Israeli police raid the Nazareth branch office of Hadash, the Communist Party of Israel, and Zo Haderekh newspaper. This photo is a screengrab from a video taken by a member of Hadash during the raid. | @hadash.front via Instagram
When police stormed the building, activists from Hadash, the CPI, and the Young Communist League were involved in preparations for the central May Day demonstration being organized by Hadash and the CPI. At least two activists were arrested.
“We won’t let the fascists silence us!” declared Ofer Cassif, the CPI parliamentarian that the government has repeatedly attempted to suppress.
“Come to the demonstration, to raise a loud and clear voice against the criminal massacre in Gaza, against the ethnic cleansing of the occupied West Bank and East Jerusalem, against the raging tide of fascism and in support of justice for all, before it’s too late!” he continued.

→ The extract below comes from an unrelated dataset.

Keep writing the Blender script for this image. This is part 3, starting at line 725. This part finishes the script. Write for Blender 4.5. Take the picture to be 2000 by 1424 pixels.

“The order of the day: Unite against fascism!”
Several rallies against the deadly war in Gaza and the occupation of the Palestinian territories will be held across Israel for May Day—in Tel Aviv, Nazareth, Kufr Yassif, Western Galilee, Jerusalem, and other locations.
This is the third assault on the branch in Nazareth in the past year. Police raided the office on Nov. 10, tearing down political posters and spray-painting over murals. “The Ben-Gvir police continues its political persecution and attempts to intimidate and silence the Arab public and other forces opposing the war,” Hadash said in a statement, referring to Itamar Ben-Gvir, Netanyahu’s national security minister.
“We will not put up with these provocations. We will continue to lead the joint Arab-Jewish struggle against fascism, war and persecution,” Hadash said.
A year ago, on April 28, 2023, just before the May Day demonstration in the city, in another raid police took down the red flags and the Palestinian flag at the Nazareth branch and arrested the secretary of the Communist Party in the city.